SOURCE / ECONOMY
China poised to ‘dominate’ AI and manufacturing backed by leading power capacity: Elon Musk
Published: Feb 08, 2026 10:13 PM
Elon Musk Photo: VCG

Elon Musk Photo: VCG


Tesla CEO Elon Musk said artificial intelligence (AI) computing power and energy supply will become the biggest challenges to technological development, noting that China would "utterly dominate" sectors such as AI, electric vehicles and humanoid robotics in the "absence of breakthrough innovations" in the US.

The remarks were made during a during a recent three-hour podcast interview with Dwarkesh Petal, where he discussed AI, manufacturing, humanoid robots and the evolving landscape of US-China technological competition.

Global AI chip output is growing exponentially, but terrestrial power generation and heat dissipation are failing to keep pace, said Musk. Outside of China, electricity output is largely flat, he said, making it increasingly difficult to support the power demands of large-scale AI compute clusters. As a result, Musk argued that within roughly three years — around 2029 — deploying massive AI computing capacity in space could become the most economical solution.

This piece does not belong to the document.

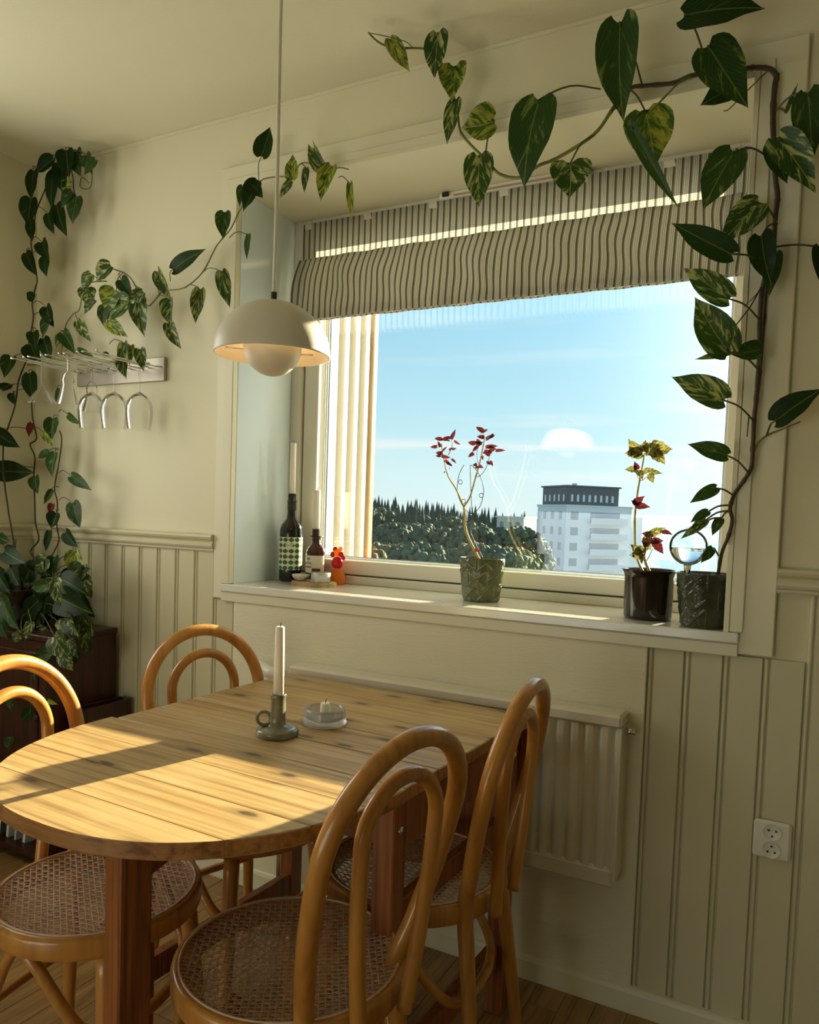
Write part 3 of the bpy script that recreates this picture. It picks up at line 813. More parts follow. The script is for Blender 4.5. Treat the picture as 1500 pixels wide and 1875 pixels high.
# ---------------------------------------------------------------- radiator
rd = thing('radiator', 'white flat panel radiator with ribbed front under the window', 'radiator', (-1.38, -.016, 0))
RW, RZ0, RZ1 = .990, .335, .768
m = MB(); pr = []
n = 27
for i in range(n*8+1):
    x = i/(n*8)*RW; ph = (x/RW*n) % 1
    d = .0 if ph < .22 or ph > .78 else .010*(.5-.5*math.cos((ph-.22)/.56*2*math.pi))
    pr.append((x, -.070+d))
k_ = len(pr)
m.add([(x, y, z) for z in (RZ0+.045, RZ1-.030) for x, y in pr], [(i, i+1, k_+i+1, k_+i) for i in range(k_-1)], True)
m.box((0, -.058, RZ0+.01), (RW, -.004, RZ1-.006), .002)
m.build('panel', M['white_enamel'], rd)
m = MB().box((-.004, -.078, RZ1-.034), (RW+.004, -.001, RZ1), .007); m.build('top_cover', M['white_enamel'], rd)
m = MB()
m.box((0, -.073, RZ0), (RW, -.052, RZ0+.050), .008); m.build('bottom_header', M['white_enamel'], rd)
for x in (-.003, RW-.002): MB().box((x, -.074, RZ0+.02), (x+.006, .0, RZ1-.033), .001).build('side_cover', M['white_enamel'], rd)
MB().tube([(RW+.002, -.035, RZ1-.045), (RW+.028, -.035, RZ1-.045)], .009, 12).build('bleed_valve', M['chrome'], rd)
m = MB().tube([(-.004, -.035, RZ1-.05), (-.05, -.035, RZ1-.05)], .010, 12).tube([(-.05, -.035, RZ1-.03), (-.05, -.035, .0)], .0085, 12); m.build('valve_pipe', M['chrome'], rd)
m = MB().tube([(-.052, -.035, RZ1-.05), (-.075, -.036, RZ1-.046), (-.150, -.040, RZ1-.030)], [.016, .020, .021], 18); m.build('thermostat_knob', M['plastic'], rd)
for x in (.15, RW-.15): MB().box((x, -.0035, RZ0+.03), (x+.03, .0005, RZ1-.05)).build('bracket', M['white_enamel'], rd)

# ---------------------------------------------------------------- wall socket
sk = at(1414, 1537, y=-.013)
so = thing('wall_socket', 'white double wall socket on the beadboard right of the radiator', 'socket', (sk.x, -.0105, sk.z))
m = MB().box((-.040, -.0135, -.0445), (.040, .0, .0445), .006); m.build('plate', M['plastic'], so)
for z, rot in ((.0205, 0), (-.0205, math.pi)):
    o = MB().lathe([(.0165, 0), (.0185, .0012), (.0195, .0025), (.0195, .0), (.0150, -.004), (0, -.004)][::-1], 28).build('receptacle', M['plastic'], so)
    o.rotation_euler = (R(90), 0, 0); o.location = (0, -.0136, z)
    for k in range(3):
        a = rot-math.pi/2+k*2*math.pi/3 if k else rot-math.pi/2
        h = MB().tube([(0, 0, 0), (0, -.0020, 0)], .0022, 10).build('pin_hole', M['hole'], so)
        h.location = (.0088*math.cos(a), -.0160, z+.0088*math.sin(a))

# ---------------------------------------------------------------- pendant lamp
LP = at(499, 652, y=-.70)
lp = thing('pendant_lamp', 'cream two-dome pendant lamp hanging over the table on a white cord', 'lamp', (LP.x, LP.y, LP.z))
LRd = .1165
pr = [(LRd-.0022, .0), (LRd, .0005), (LRd, .003)]
H_ = .106
for i in range(1, 17):
    a = math.pi/2*i/16; pr.append((LRd*math.cos(a)**.96 if i < 16 else .008, .003+H_*math.sin(a)))
inn = [(max(r-.0022, .006), z-.0020) for r, z in pr[::-1][:-2]]
o = MB().lathe(pr, 64); o.f = o.f[:-2]; o.sm = o.sm[:-2]; o.build('shade', M['lampw'], lp)
o = MB().lathe(inn+[(LRd-.0022, 0)], 64); o.f = o.f[:-2]; o.sm = o.sm[:-2]; o = o.build('shade_lining', M['lampin'], lp)
BR_ = .0585
pr = [(.0005, -.040)]
for i in range(1, 15):
    a = -math.pi/2+math.pi*.62*i/14; pr.append((BR_*math.cos(a), .018+BR_*math.sin(a)))
pr[0] = (.0005, .018-BR_)
m = MB().lathe(pr, 48); m.f = m.f[:-2]; m.sm = m.sm[:-2]; o = m.build('lower_dome', M['lampw'], lp)
mo = o.modifiers.new('thick', 'SOLIDIFY'); mo.thickness = .0018
for k in range(3):
    a = R(75+120*k); c, s_ = math.cos(a), math.sin(a)
    MB().tube([((BR_-.002)*c, (BR_-.002)*s_, .015), ((LRd-.012)*c, (LRd-.012)*s_, .020)], .0016, 8).build('strut', M['chrome'], lp)
MB().tube([(0, 0, H_+.0), (0, 0, H_+.021)], .0062, 16).build('cord_grip', M['iron'], lp)
bulb = MB(); bulb.sphere((0, 0, .045), .020, 10); bulb.tube([(0, 0, .06), (0, 0, H_)], .013, 12)
a = N('lit_bulb'); bm_ = a.done(a.bsdf((1, .8, .5), .5, emit=((1.0, .76, .48), 10.0)))
bulb.build('bulb', bm_, lp)
ct = at(514, 0, y=-.70)
cpts = [(0, 0, H_+.02), (.001, 0, H_+.25), (-.001, .0, .60), (.0, 0, ZC-LP.z-.02)]
MB().tube(smooth_pts(cpts, 5), .0037, 10).build('cord', M['cord'], lp)
MB().lathe([(.045, 0), (.045, .014), (.03, .022), (.0, .022)], 28, (0, 0, ZC-LP.z-.024)).build('ceiling_cup', M['lampw'], lp)
light('pendant_bulb', 'POINT', (LP.x, LP.y, LP.z+.045), (0, 0, -1), 1.0, (1.0, .70, .40), shadow_soft_size=.021)

# ---------------------------------------------------------------- things on the table
cb = at(508, 1346, z=TZ)
ch = thing('candle_holder', 'grey-green ceramic candlestick with a ring handle on the table', 'candle holder', (cb.x, cb.y, TZ), R(180))
pr = [(.044, .0), (.0455, .004), (.0455, .012), (.043, .016), (.036, .017), (.022, .020), (.0175, .026), (.0165, .04), (.0160, .078), (.0170, .088), (.0165, .090), (.0125, .090), (.0120, .070), (0, .070)]
MB().lathe(pr, 40, fn=lambda q, a, i: (q[0]*(1+.02*math.cos(5*a) if i > 3 else 1), q[1]*(1+.02*math.cos(5*a) if i > 3 else 1), q[2])).build('body', M['stoneware'], ch)
m = MB(); rr_ = .0145; ang = R(30)
m.tube([(.0165+rr_*.92+rr_*math.cos(a)*1.0, 0, .036+rr_*math.sin(a)) for a in [2*math.pi*i/20 for i in range(20)]], .0040, 8, True)
o = m.build('ring_handle', M['stoneware'], ch); o.rotation_euler = (0, 0, R(30))
tc_ = thing('candle', 'tall white taper candle standing in the ceramic candlestick', 'candle', (cb.x, cb.y, TZ+.071))
def taper(h, r0, r1, t, lean=0):
    MB().lathe([(r0, 0), (r0, h*.5), (r1, h-.002), (r1*.8, h), (r1*.35, h-.0015), (0, h-.002)], 24).build('wax', M['candle'], t)
    MB().tube([(0, 0, h-.004), (.0005, 0, h+.004), (.003, 0, h+.009)], .0009, 6).build('wick', M['wick'], t)
taper(.165, .0112, .0098, tc_)
gd = at(574, 1334, z=TZ)
gh = thing('glass_candle_holder', 'low ribbed clear glass candle holder on the table beside the candlestick', 'candle holder', (gd.x, gd.y+.045, TZ))
pr = [(.047, .0005), (.0505, .004), (.0485, .013), (.0465, .020), (.0455, .030), (.0440, .038), (.0422, .038), (.0430, .028), (.041, .016), (.030, .010), (.018, .010), (.017, .026), (.0125, .026), (.0125, .0095), (0, .0095)]
MB().lathe(pr, 96, fn=lambda q, a, i: (q[0]*(1+(.018 if 1 <= i <= 5 else 0)*math.cos(32*a)), q[1]*(1+(.018 if 1 <= i <= 5 else 0)*math.cos(32*a)), q[2])).build('dish', M['ribglass'], gh)
st = thing('candle_stub', 'short white candle stub burning low in the ribbed glass holder', 'candle', (gd.x, gd.y+.045, TZ+.0095)); st['label'] = 'short white candle stub set in the ribbed glass holder'
taper(.040, .0118, .0112, st)

# ---------------------------------------------------------------- cabinet at the left with magazines
FY = -.30
cr = at(92, 1166, y=FY)
cbx = thing('cabinet', 'dark red-brown wooden cabinet in the left corner beneath the hanging plant', 'cabinet', (X0+.035, -.03, 0))
CW = cr.x-(X0+.035); CD = .27; CH = cr.z
MB().box((-.006, -CD-.008, CH-.020), (CW+.008, 0, CH), .003).build('top', M['mahog'], cbx)
for x in (0, CW-.02): MB().box((x, -CD, 0), (x+.02, 0, CH-.0205), .001).build('side_panel', M['mahog'], cbx)
MB().box((.0205, -.012, .0), (CW-.0205, 0, CH-.0205)).build('back_panel', M['mahog'], cbx)
for z in (.03, .30): MB().box((.0205, -CD+.004, z), (CW-.0205, -.0125, z+.018), .001).build('shelf', M['mahog'], cbx)
m = MB().box((.0205, -CD, .3185), (CW-.0205, -CD+.018, CH-.0215), .001)
o = m.build('door', M['mahog'], cbx)
MB().box((.055, -CD-.006, .36), (CW-.055, -CD+.001, CH-.06), .003).build('door_panel', M['mahog'], o)
MB().sphere((CW-.045, -CD-.014, .52), .010, 8).build('knob', M['iron'], o)
c2 = at(116, 1290, y=-.22)
bx = thing('wooden_crate', 'small dark brown wooden crate standing on the floor right of the cabinet', 'crate', (cbx.location.x+CW+.018, -.03, 0))
w_ = max(.06, c2.x-bx.location.x); h_ = c2.z
for lo, hi in (((0, -.20, 0), (w_, -.188, h_)), ((0, -.012, 0), (w_, 0, h_)), ((0, -.1875, 0), (.012, -.0125, h_)), ((w_-.012, -.1875, 0), (w_, -.0125, h_)), ((.0125, -.1875, h_-.03), (w_-.0125, -.0125, h_-.02))):
    MB().box(lo, hi, .001).build('side_board', M['mahog'], bx)
rg = random.Random(5)
mags = [((.75, .74, .70), 'white magazine leaning in the cabinet, leftmost'), ((.10, .13, .12), 'dark green magazine in the cabinet, second from the left'), ((.80, .80, .78), 'white magazine in the cabinet, third from the left'), ((.50, .52, .50), 'grey magazine in the cabinet, fourth from the left'), ((.78, .76, .70), 'cream magazine in the cabinet, rightmost')]
for i, (c_, lb) in enumerate(mags):
    p = thing('magazine', lb, 'magazine', (cbx.location.x+.10+i*.045, -.03-.055, .0485), 0, 'magazines in the cabinet')
    th = .008+.004*rg.random(); hh = .20+.02*rg.random()
    cm = plain('magazine_cover', c_, .4, .1, 30); pm = plain('magazine_pages', (.78, .76, .70), .8, .1, 200)
    a = MB().box((0, -.18, 0), (.0008, 0, hh)).box((th, -.18, 0), (th+.0008, 0, hh)).box((0, 0, 0), (th+.0008, .0008, hh)); a.build('cover', cm, p)
    MB().box((.001, -.178, .001), (th-.0002, -.001, hh-.002)).build('pages', pm, p)
    p.rotation_euler = (0, R(7), 0); p.location.z = .0490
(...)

He highlighted China's structural advantages in both energy and manufacturing. China produces solar panels at exceptionally low cost and possesses the world's strongest power-generation capacity. Speaking earlier this year at the World Economic Forum in Davos, Musk said that "China, just in solar that can provide steady-state power and batteries, can do half of the US electricity output per year just with solar."

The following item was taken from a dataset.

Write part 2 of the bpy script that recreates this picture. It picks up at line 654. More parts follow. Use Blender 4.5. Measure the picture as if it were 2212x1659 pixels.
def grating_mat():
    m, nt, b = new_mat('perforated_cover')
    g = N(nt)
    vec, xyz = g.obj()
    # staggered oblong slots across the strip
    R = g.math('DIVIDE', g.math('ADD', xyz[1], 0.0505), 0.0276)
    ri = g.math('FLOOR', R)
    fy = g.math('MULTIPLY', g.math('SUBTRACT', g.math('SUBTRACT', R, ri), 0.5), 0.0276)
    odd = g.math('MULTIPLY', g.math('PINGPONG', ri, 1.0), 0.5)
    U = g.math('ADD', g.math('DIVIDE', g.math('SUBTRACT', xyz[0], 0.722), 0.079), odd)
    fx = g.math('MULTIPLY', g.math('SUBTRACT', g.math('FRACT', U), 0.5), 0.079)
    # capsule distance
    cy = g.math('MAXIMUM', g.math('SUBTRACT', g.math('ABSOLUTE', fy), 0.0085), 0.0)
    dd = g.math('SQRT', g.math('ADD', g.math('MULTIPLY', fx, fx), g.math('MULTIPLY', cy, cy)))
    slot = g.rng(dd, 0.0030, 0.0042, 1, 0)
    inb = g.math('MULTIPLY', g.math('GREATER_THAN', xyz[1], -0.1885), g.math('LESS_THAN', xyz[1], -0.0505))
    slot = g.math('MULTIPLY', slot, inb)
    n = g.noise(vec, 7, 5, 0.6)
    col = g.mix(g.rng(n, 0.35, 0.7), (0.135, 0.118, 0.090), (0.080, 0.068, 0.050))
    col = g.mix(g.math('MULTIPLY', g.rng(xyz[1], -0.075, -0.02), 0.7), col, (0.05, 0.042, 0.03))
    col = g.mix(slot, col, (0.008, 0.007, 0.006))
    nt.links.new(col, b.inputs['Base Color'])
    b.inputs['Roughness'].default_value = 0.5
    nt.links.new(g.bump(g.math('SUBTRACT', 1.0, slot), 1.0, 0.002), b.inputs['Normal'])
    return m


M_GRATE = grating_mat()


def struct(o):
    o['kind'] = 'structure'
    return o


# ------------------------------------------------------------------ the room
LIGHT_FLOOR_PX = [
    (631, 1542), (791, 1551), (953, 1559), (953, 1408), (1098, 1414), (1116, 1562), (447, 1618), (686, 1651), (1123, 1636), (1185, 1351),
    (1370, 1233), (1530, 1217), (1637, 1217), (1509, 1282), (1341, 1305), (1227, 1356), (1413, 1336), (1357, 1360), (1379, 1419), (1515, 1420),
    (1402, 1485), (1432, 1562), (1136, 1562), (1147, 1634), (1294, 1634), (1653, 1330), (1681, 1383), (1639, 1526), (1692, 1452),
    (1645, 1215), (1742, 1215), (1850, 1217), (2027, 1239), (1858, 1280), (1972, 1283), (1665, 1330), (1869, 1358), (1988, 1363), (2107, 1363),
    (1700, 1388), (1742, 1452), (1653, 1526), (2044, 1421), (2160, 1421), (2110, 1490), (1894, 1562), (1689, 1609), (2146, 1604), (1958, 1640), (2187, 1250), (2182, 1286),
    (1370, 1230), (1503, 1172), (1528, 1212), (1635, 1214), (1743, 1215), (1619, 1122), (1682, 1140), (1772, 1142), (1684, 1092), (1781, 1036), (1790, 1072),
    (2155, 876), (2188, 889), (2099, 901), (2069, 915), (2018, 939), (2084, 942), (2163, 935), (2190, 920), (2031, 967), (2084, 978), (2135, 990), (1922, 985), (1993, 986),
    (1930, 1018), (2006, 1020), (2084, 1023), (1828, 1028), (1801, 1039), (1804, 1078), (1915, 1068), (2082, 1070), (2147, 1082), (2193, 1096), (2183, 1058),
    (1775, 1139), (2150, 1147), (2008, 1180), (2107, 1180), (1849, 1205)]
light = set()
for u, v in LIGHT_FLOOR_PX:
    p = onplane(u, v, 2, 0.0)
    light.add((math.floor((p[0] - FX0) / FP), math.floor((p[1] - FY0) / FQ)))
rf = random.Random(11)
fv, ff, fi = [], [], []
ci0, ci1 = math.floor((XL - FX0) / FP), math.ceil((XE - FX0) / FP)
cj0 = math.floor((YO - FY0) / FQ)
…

"China is very advanced in manufacturing. There are only a few areas where it is not," Musk said, describing the country as a "next-level manufacturing powerhouse."

He cited ore refining as a core example, estimating that China processes roughly twice as much ore as the rest of the world combined. With a population roughly four times that of the US and a stronger work ethic, Musk said "we definitely can't win on the human front, but we might have a shot at the robot front."

Musk spoke highly of the strategic importance of humanoid robots in manufacturing, particularly in continuous, round-the-clock industrial operations. "The best useful robots in the beginning will be any continuous operations — any 24/7 operation — because then they can work continuously," he said.

Electricity output is a reasonable proxy for the economy, said Musk, estimating that China would exceed three times US electricity output, which means that China's industrial capacity is roughly three times that of the US.

Musk said any given thing is going to have Chinese content because China's doing twice as much refining work as the rest of the world. "And then they'll go all the way to the finished product with the cars. China's a powerhouse," he noted. 

In a statement sent to the Global Times by Tesla on Sunday, the company said it plans to allocate more than $20 billion in 2026 to investments spanning AI computing capacity, robotics factories, the Cybercab program, as well as energy storage and charging infrastructure.

Tesla Vice President Tao Lin noted that the $20 billion-plus budget covers Tesla's global markets. While detailed China-specific plans have yet to be disclosed, the strategic direction is clear: stepping up investment in AI software and hardware, along with energy-related technologies. She added that Tesla has already deployed a localized training center in China, dedicated to the local optimization and fine-tuning of Tesla's intelligent assisted driving systems.